Вытаскивал из-под подушки книгу и в сердцах вслух читал о барышнике, которому локомотивом отрезало ногу. Несут того в приёмный покой, кровь льёт — страшное дело, а он всё просит, чтобы ногу его отыскали, и всё беспокоится, как бы в сапоге, на отрезанной ноге, не пропали спрятанные двадцать рублей.
— Все вы там такие…
Отец вытирал грязной тряпицей слезящиеся красные глаза, щипал на подбородке реденькую размохрявленную рогожку и молчал.
Под конец Есенин давал денег и поскорей выпроваживал старика из Москвы.
После отъезда начинал советоваться, как быть с сёстрами — брать в Москву учиться или нет. Склонялся к тому, чтобы сейчас погодить, а может быть, и насовсем оставить в деревне. Пытался в этом добросовестно убедить себя. Выдумывал доводы, в которые сам же не верил. Разводил философию по гамсуновскому «Пану» о счастии на природе и с землёй, о том, что мало де радости трепать юбки по панелям и делать аборты.
— Пусть уж лучше хлев чистят да детей рожают.
Сам же бесконечно любил и город, и городскую жизнь, и городскую панель, исшарканную и заплёванную. За четыре года, которые мы прожили вместе, всего один раз он выбрался в своё Константиново. Собирался прожить там недельки полторы, а прискакал через три дня обратно, отплёвываясь, отбрыкиваясь и рассказывая, смеясь, как на другой же день поутру не знал, куда там себя девать от зелёной тоски.

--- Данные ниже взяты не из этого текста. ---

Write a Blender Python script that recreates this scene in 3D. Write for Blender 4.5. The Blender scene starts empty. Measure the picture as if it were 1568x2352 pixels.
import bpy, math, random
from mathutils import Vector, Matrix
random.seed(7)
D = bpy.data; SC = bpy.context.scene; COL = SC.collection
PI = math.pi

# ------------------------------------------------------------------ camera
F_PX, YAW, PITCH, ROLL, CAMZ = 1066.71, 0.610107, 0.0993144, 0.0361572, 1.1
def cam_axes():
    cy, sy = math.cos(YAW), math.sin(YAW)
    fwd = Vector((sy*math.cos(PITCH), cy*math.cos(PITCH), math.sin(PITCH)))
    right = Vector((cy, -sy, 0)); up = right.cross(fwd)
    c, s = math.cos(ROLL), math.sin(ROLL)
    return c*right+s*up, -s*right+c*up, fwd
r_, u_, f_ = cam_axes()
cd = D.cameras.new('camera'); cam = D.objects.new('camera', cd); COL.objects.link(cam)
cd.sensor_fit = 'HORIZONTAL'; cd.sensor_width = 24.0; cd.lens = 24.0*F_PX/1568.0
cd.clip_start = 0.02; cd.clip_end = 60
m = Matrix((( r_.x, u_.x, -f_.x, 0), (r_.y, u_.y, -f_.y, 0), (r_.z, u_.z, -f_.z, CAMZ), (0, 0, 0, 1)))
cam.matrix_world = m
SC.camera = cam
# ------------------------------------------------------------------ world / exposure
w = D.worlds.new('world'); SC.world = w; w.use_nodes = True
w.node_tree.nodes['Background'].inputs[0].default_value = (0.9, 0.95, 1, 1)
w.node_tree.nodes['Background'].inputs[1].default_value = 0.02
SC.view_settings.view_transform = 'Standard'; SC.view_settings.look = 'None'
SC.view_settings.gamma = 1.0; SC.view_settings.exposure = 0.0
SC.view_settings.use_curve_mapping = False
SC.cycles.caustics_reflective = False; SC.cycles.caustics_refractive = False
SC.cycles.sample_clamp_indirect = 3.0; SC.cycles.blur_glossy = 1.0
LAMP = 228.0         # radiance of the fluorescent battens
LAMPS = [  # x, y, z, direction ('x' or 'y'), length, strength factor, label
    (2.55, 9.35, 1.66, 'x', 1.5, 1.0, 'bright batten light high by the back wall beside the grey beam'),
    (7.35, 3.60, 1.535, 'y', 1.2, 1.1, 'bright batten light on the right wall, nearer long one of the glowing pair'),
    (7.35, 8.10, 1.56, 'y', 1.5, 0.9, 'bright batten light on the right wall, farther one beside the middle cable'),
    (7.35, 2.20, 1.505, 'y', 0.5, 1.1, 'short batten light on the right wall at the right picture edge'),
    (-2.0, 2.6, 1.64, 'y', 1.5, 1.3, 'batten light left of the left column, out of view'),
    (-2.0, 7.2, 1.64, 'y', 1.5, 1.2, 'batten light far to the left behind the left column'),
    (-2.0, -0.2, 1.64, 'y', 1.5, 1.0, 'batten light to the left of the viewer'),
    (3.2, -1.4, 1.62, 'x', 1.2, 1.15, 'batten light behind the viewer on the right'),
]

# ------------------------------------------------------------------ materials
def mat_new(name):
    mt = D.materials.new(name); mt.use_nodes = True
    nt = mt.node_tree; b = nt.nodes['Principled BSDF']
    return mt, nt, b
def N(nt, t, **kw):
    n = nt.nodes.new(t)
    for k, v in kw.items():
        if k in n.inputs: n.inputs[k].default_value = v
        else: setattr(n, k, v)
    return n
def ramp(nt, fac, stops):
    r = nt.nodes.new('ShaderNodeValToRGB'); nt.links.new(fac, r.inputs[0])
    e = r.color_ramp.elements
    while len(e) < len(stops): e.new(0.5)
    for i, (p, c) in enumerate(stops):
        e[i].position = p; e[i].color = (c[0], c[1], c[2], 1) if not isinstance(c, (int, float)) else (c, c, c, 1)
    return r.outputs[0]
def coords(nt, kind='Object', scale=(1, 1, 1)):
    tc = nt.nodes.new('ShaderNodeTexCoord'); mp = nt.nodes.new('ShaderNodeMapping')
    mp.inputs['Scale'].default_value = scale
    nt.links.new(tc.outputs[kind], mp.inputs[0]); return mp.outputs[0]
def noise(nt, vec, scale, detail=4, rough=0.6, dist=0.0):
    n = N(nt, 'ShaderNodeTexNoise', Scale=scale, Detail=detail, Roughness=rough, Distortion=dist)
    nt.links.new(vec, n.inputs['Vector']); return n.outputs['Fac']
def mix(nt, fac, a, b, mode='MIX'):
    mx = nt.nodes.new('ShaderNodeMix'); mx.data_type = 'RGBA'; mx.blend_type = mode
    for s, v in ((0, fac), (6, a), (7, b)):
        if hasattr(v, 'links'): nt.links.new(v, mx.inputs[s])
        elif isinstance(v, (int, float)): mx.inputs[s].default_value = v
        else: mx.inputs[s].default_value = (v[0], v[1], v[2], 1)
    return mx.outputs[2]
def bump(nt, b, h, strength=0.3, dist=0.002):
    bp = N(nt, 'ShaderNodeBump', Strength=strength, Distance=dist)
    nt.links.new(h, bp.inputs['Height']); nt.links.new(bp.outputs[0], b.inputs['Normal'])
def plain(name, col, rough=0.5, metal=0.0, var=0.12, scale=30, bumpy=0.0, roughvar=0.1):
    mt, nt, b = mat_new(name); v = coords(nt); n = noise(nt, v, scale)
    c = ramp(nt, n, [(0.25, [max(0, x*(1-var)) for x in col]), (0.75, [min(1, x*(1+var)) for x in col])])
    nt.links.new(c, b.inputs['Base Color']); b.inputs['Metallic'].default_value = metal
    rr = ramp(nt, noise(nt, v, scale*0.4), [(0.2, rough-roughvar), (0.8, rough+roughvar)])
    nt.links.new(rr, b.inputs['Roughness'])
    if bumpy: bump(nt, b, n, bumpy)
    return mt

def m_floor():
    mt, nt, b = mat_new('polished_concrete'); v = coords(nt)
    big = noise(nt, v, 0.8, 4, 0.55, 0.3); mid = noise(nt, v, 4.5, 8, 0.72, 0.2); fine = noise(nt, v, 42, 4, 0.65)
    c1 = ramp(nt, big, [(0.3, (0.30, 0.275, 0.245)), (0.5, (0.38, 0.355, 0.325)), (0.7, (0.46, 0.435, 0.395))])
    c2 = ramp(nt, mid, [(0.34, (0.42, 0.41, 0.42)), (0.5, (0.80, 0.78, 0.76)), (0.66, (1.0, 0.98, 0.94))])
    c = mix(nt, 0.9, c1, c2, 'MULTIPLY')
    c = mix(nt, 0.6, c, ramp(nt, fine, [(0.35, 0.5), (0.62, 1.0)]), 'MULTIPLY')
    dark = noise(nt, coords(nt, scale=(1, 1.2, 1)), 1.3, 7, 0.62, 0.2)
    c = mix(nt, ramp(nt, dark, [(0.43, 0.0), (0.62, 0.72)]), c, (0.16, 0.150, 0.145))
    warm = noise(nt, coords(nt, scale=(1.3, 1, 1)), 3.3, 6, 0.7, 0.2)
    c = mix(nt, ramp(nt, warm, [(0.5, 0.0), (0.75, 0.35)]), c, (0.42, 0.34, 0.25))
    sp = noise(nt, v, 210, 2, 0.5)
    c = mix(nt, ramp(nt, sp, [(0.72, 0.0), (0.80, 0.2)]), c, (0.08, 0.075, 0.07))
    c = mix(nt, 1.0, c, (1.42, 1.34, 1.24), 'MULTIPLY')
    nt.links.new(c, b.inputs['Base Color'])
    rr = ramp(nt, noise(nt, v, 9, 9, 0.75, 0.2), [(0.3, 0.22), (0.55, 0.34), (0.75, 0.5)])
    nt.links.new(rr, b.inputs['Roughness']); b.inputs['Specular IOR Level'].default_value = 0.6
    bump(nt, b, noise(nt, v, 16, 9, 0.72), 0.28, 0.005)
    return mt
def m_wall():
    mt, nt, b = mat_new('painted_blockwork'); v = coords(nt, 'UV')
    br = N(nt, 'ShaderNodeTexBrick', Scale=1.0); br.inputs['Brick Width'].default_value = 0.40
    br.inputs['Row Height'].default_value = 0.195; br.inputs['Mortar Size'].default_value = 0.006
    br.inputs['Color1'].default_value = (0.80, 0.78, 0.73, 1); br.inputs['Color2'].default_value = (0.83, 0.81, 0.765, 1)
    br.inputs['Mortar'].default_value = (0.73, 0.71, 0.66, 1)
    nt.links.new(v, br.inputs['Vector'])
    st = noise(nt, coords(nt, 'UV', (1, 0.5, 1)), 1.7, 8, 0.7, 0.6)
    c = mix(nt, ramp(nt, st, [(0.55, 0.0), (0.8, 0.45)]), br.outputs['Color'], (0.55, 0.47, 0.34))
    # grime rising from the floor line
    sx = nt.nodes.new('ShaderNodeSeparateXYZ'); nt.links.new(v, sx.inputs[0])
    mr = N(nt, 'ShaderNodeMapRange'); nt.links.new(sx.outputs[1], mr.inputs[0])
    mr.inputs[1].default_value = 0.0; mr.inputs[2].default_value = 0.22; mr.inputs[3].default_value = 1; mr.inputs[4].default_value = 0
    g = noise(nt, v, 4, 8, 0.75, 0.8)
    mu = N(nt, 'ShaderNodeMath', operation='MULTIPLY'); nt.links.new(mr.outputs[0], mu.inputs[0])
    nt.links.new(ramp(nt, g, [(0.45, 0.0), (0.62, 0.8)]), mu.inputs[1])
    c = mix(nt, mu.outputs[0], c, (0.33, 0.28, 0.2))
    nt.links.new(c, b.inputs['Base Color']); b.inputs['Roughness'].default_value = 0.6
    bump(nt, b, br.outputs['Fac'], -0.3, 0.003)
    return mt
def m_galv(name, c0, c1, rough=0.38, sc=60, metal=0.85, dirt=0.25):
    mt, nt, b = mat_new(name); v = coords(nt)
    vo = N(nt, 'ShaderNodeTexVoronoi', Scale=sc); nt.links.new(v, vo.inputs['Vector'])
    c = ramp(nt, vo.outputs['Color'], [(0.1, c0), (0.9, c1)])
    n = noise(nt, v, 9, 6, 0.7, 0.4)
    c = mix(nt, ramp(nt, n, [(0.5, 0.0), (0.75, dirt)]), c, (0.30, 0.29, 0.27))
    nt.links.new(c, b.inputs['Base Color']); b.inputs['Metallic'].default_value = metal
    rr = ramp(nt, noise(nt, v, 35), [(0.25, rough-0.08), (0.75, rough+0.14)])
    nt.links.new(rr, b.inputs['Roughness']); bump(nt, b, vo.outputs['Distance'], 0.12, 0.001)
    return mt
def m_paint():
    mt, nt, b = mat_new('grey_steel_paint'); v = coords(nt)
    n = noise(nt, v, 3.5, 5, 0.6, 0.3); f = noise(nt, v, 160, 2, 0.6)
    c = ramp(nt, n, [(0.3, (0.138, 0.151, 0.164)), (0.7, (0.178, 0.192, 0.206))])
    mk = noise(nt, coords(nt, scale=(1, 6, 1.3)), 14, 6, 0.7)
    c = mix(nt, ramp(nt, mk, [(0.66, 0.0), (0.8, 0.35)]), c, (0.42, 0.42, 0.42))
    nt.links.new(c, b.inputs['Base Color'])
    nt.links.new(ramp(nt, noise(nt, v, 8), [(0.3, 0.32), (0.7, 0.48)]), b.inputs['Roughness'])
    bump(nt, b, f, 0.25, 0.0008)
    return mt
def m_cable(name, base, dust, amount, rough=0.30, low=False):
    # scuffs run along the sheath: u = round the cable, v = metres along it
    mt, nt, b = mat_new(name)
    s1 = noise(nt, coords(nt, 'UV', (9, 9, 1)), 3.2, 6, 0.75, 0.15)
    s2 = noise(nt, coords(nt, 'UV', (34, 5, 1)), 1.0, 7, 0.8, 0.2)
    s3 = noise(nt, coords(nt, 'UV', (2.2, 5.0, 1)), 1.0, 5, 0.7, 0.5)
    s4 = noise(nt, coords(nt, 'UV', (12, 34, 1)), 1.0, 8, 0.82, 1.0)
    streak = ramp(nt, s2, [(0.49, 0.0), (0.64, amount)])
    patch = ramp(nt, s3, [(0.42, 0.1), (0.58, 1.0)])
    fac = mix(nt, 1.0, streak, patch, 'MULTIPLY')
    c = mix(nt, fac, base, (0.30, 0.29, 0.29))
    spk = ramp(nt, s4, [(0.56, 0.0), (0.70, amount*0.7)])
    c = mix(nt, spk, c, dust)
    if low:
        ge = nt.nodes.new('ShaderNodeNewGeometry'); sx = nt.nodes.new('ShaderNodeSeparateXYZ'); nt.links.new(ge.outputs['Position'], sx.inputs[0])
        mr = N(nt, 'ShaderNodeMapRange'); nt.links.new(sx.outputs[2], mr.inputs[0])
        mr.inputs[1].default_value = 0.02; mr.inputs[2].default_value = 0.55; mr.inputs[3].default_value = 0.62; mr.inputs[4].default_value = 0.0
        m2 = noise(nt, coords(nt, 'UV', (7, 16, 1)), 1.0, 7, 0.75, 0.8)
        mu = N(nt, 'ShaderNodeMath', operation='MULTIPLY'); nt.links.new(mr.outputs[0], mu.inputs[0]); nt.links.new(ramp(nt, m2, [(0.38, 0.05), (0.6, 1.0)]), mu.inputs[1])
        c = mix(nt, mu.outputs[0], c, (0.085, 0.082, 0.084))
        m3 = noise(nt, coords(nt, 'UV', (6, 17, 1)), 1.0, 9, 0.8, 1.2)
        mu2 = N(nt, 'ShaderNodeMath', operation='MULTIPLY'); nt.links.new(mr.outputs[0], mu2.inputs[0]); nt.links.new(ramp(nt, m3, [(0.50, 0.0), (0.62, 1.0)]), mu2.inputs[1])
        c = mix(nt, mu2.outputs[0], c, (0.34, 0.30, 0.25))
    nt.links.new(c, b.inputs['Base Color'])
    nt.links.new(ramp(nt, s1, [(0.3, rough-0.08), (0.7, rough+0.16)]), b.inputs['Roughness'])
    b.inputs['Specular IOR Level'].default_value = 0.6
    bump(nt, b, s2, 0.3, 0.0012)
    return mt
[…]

Сестёр же своих не хотел везти в город, чтобы, став «барышнями», они не обобычнили его фигуры. Для цилиндра, смокинга и чёрной крылатки [47] (о которых тогда уже он мечтал), каким превосходным контрастом должен был послужить зипун и цветистый ситцевый платок на сёстрах, корявая соха отца и материн подойник.
47
Крылатка– широкое мужское пальто в виде накидки, плаща.